What you need to know about Consent

While legal definitions of consent may vary from place to place, or in different circumstances, one thing is always the same: Consent is an ongoing process, setting boundaries between parties to ensure being comfortable with one another and in any sexual act.

What is consent?

In simpler term, consent is an agreement between participants to start having sex. It is not something one party should force on another, as it should be given freely and clearly. It is always a good idea to ask for a verbal go ahead, before engaging in sexual activity as some signal may go unnoticed at the heat of the moment.

Underage people, intoxicated or incapacitated (by alcohol or drugs) individuals and those who are unconscious or asleep cannot give consent, no matter the concomitances leading to this moment.

Agreeing to sexual activity under pressure or intimidation and threat is also not categorized as consent. Engaging in sexual activity between participants with unequal power dynamics (e.g. student and teacher, or boss and employee) can also be problematic because consent in these situations may not be obtained freely.

What is Consent Exactly?

When it comes to sexual activity, consent is communication. Consent is a requirement for every type of activity, and consent to one activity does not necessarily mean consent in another, or even the same activity at another time. That means having sex with someone in the past does not automatically permit you to have sex with them in the future again, and having permission to kiss or cuddle does not mean you have permission for penetration, or any other act not specified by the person.

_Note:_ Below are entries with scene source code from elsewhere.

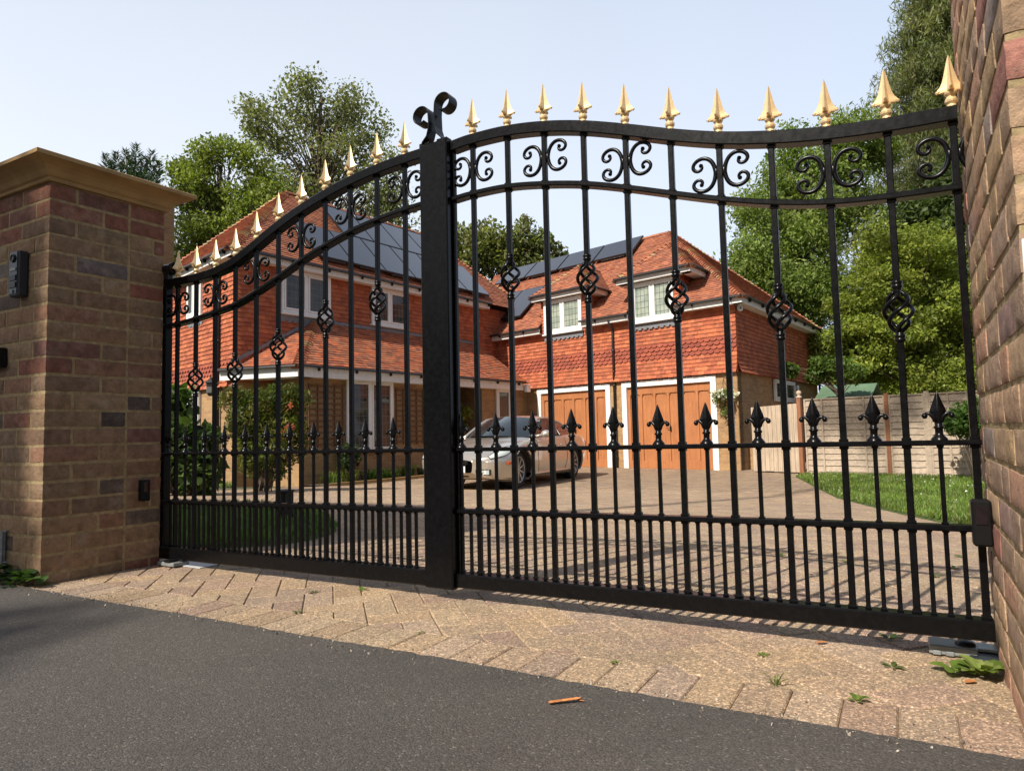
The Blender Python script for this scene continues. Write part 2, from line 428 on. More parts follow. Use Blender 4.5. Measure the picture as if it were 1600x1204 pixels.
# ------------------------------------------------------------------ the two brick gate pillars
PALB = [(.26, .165, .096), (.235, .14, .082), (.275, .175, .10), (.245, .16, .095), (.20, .13, .085), (.27, .185, .108), (.22, .135, .085), (.29, .18, .112), (.25, .135, .085)]
PALR = [(.23, .095, .065), (.21, .09, .062), (.18, .09, .07), (.24, .105, .07)]
PALG = [(.17, .14, .12), (.20, .165, .14), (.15, .12, .11)]
PALD = [(.11, .08, .065), (.09, .07, .06), (.13, .095, .075)]
def brick_lump(mb, o, ex, ey, L, D, z0, z1, c, seed, fine):
    """one brick: rounded, pitted box. o corner, ex length, ey depth"""
    nx, ny, nz = (11, 6, 5) if fine else (7, 4, 3)
    def P(a, b, g):
        x, y, z = a*L, b*D, g*(z1-z0)
        e = (a in (0, 1))+(b in (0, 1))+(g in (0, 1))
        r = .0026 if e >= 2 else 0
        x += (1 if a == 0 else -1 if a == 1 else 0)*r; y += (1 if b == 0 else -1 if b == 1 else 0)*r; z += (1 if g == 0 else -1 if g == 1 else 0)*r
        p = o+ex*x+ey*y+UP*(z0+z)
        q = Vector((p[0]*24+seed, p[1]*24, p[2]*24)); q2 = Vector((p[0]*75, p[1]*75+seed, p[2]*75))
        n1 = noise.noise_vector(q)*.0014+noise.noise_vector(q2)*.0014
        return p+V3(n1.x, n1.y, n1.z)
    A = [i/nx for i in range(nx+1)]; B = [i/ny for i in range(ny+1)]; C_ = [i/nz for i in range(nz+1)]
    hand = np.dot(np.cross(ex, ey), UP) > 0
    mb.grid([[P(a, 0, g) for a in A] for g in C_], c, flip=not hand)
    mb.grid([[P(a, 1, g) for a in A] for g in C_], c, flip=hand)
    mb.grid([[P(0, b, g) for b in B] for g in C_], c, flip=hand)
    mb.grid([[P(1, b, g) for b in B] for g in C_], c, flip=not hand)
    mb.grid([[P(a, b, 0) for a in A] for b in B], c, flip=hand)
    mb.grid([[P(a, b, 1) for a in A] for b in B], c, flip=not hand)
def pillar(root, corner, ef, er, wf, wr, ztop, colour, fine, zbase=-.03):
    """corner: street corner beside the opening; ef along the street face, er along the reveal"""
    mb = MB(); n = int(round((ztop-zbase)/.0752)); ch = (ztop-zbase)/n; bh = ch-.008
    S, T = .217, .105
    def run(start, total, first):
        x = start; out = []; k = first
        while x < total-.02:
            L = min(S if k else T, total-x); out.append((x, L)); x += L+.008; k = 1-k if random.random() < .45 else 1
        return out
    for i in range(n):
        z0 = zbase+i*ch+.004+random.uniform(-.001, .001); z1 = z0+bh+random.uniform(-.001, .001); zf = (z0+z1)/2
        sd = random.uniform(0, 90)
        if i % 2 == 0:
            brick_lump(mb, corner, ef, er, S, T, z0, z1, colour(i, n), sd, fine)
            fr = run(S+.008, wf, 1); rv = run(T+.008, wr, 1)
        else:
            brick_lump(mb, corner, ef, er, T, S, z0, z1, colour(i, n), sd, fine)
            fr = run(T+.008, wf, 1); rv = run(S+.008, wr, 0)
        for x, L in fr: brick_lump(mb, corner+ef*x+er*random.uniform(-.001, .001), ef, er, L, T, z0, z1, colour(i, n), random.uniform(0, 90), fine)
        for x, L in rv: brick_lump(mb, corner+er*x+ef*random.uniform(-.001, .001), ef, er, T, L, z0, z1, colour(i, n), random.uniform(0, 90), fine)
        for x, L in run(T+.008, wf, 1): brick_lump(mb, corner+ef*x+er*(wr-T+.01), ef, er, L, T-.01, z0, z1, colour(i, n), random.uniform(0, 90), False)
    mb.build('brickwork', MAT['brick'], root, smooth=True)
    m2 = MB(); m2.obox(corner, ef, er, UP, .0042, wf-.005, .0042, wr-.006, zbase, ztop-.002)
    m2.build('mortar', MAT['mortar'], root)
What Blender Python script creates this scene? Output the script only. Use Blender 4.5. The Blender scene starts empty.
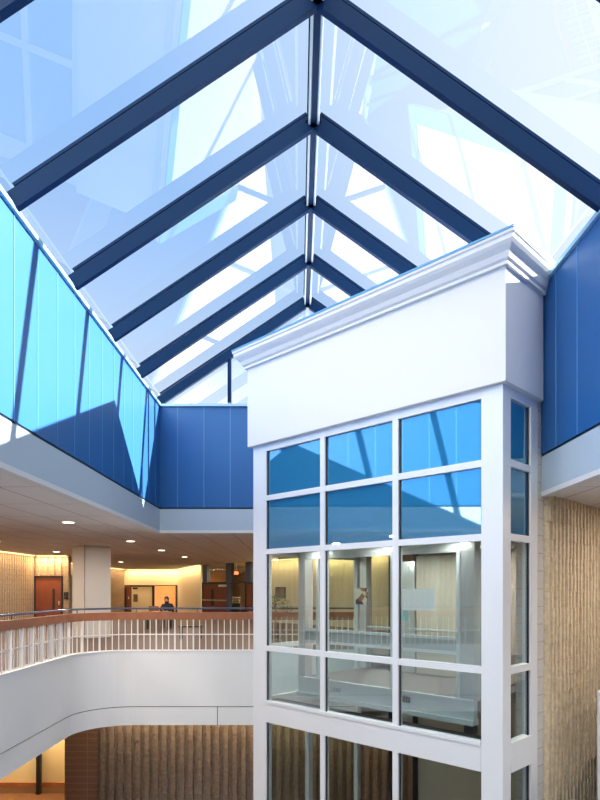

It is of paramount importance to discuss boundaries and expectations in a clear and frank manner prior engaging in sexual activity.

Consent is a process

It means you, or your sexual partner can withdraw consent at any point. One way to withdraw consent is by communicating that you no longer feel comfortable to continue this activity and that you want to stop. As withdrawing consent verbally may be challenging sometimes, non verbal cues can also send the same message and you should pay attention to these cues.

If you feel that your partner might be uncomfortable, it is best to talk to them and check in periodically.

 

Enthusiastic consent

Enthusiastic consent is a new model for better understanding consent. It focuses on a positive expression of consent. In simple words, it means that you should look for a presence of “yes” rather than an absence of “no”.

Enthusiastic consent may be verbally communicated, or it may lay in non verbal cues, such as positive body languages (eye contact, nodding head, and smiling). These cues do not necessarily mean consent on their own, but coupled with additional details may reflect consent.
However, it is still necessary to seek verbal confirmation before engaging in sexual activity.

 

Physiological responses and consent

Physiological responses such as lubrication, arousal, erection or even orgasm are involuntary; therefore these responses cannot count as consent to sexual activity.

The following acts are not consent

  • Refusing to take no for an answer
  • A nonresponsive, visibly upset and disengaged sexual partner
  • Assuming the type of certain clothes, flirtation or even kissing in an invitation for sex
  • Someone under legal age of consent, even if they verbally agree
  • Someone who is passed out, sleep, or in any way incapacitated by using drug or alcohol
  • Blackmailing, intimidating or using fear to get partner to agree
  • Assuming you can engage in sexual activity because you’ve done it before with that person or have done other sexual acts with that person.